В большом витке, огибающем по периметру мастерскую, начиная от глаз художника, его палитры и замершей руки и кончая законченными картинами, изображение рождалось и завершалось, а затем вновь растворялось в потоке света; цикл был полным. Напротив, линии, пересекающие глубину картины, неполны, им всем недостает части их траектории. Этот пробел обусловлен отсутствием короля — отсутствием, являющимся приемом художника. Однако этот прием скрывает и обозначает ожидание того, что должно материализоваться немедленно: ожидание художника и зрителя, когда они рассматривают или компонуют картину.

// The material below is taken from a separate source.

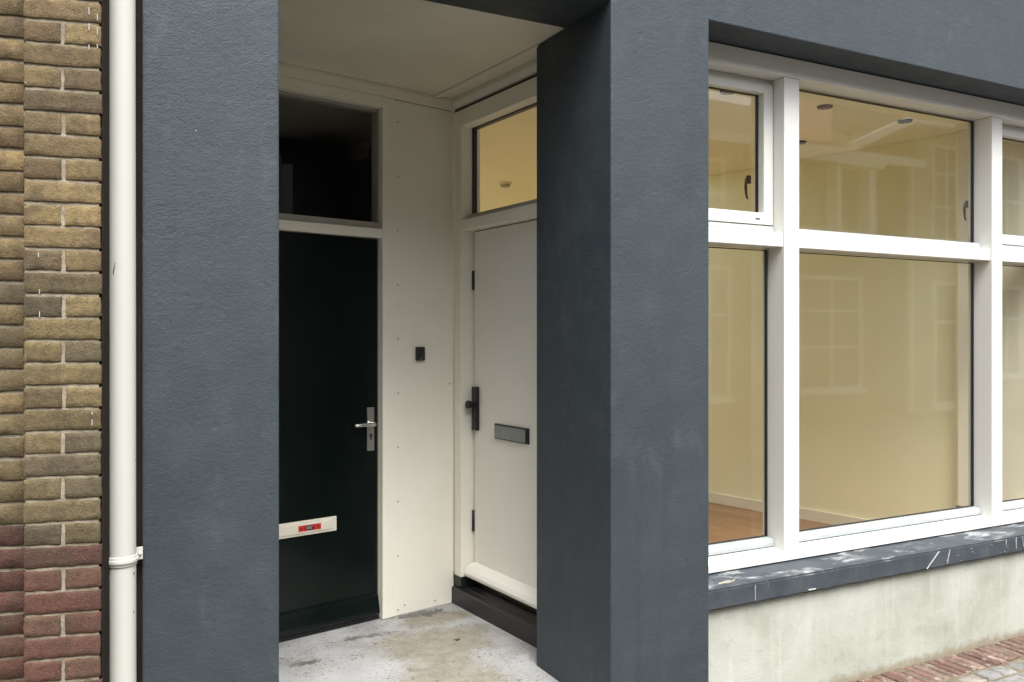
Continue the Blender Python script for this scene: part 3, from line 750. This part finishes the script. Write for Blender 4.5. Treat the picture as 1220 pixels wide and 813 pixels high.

Это обусловлено, вероятно, тем, что в этой картине, как и в любом изображении, сущность которого она, так сказать, обнаруживает, глубокая незримость видимого связана с невидимостью видящего — и это невзирая на зеркала, отражения, подражания, портреты. Вокруг происходящего размещены знаки и последовательные формы изображения; однако двойное отношение изображения к его модели — государю, к его автору, как и к тому, кому оно преподносится, оказывается по необходимости прерванным. Никогда оно не может наличествовать без остатка, даже в таком изображении, где и сам процесс его создания стал бы зрелищем. В глубинном плане полотна, как бы создающем в нем третье измерение и проецирующем это полотно вперед, незамутненному блаженству образа навсегда отказано в возможности представить в полном свете как изображающего мастера, так и изображаемого государя.

Возможно, эта картина Веласкеса является как бы изображением классического изображения, а вместе с тем и определением того пространства, которое оно открывает. Действительно, оно здесь стремится представить себя во всех своих элементах, вместе со своими образами, взглядами, которым оно предстает, лицами, которые оно делает видимыми, жестами, которые его порождают. Однако здесь, в этой разбросанности, которую оно собирает, а заодно и расставляет по порядку, все указывает со всей непреложностью на существенный пробел — на необходимое исчезновение того, что обосновывает изображение: того, на кого оно похоже, и того, на чей взгляд оно есть всего лишь сходство. Был изъят сам субъект, который является одним и тем же. И изображение, освободившееся, наконец, от этого сковывающего его отношения, может представать как чистое изображение.

Глава II. ПРОЗА МИРА

1. ЧЕТЫРЕ ТИПА ПОДОБИЯ

Вплоть до конца XVI столетия категория сходства играла конструктивную роль в знании в рамках западной культуры. Именно она в значительной степени определяла толкование и интерпретацию текстов; организовывала игру символов, делая возможным познание вещей, видимых и невидимых, управляла искусством их представления. Мир замыкался на себе самом: земля повторяла небо, лица отражались в звездах, а трава скрывала в своих стеблях полезные для человека тайны. Живопись копировала пространство. И представление — будь то праздник или знание — выступало как повторение: театр жизни или зеркало мира — вот как именовался любой язык, вот как он возвещал о себе и утверждал свое право на самовыражение.

Нам следует остановиться немного на том моменте времени, когда категория сходства начнет сбрасывать путы своей принадлежности к знанию и, по крайней мере частично, исчезать с горизонта познания. Как мыслилось подобие в конце XVI и еще в начале XVII столетия? Каким образом оно могло организовывать фигуры знания? И если верно то, что сходных между собой вещей бесконечное множество, то возможно ли установить по меньшей мере те формы, посредством которых одним вещам случалось уподобляться другим?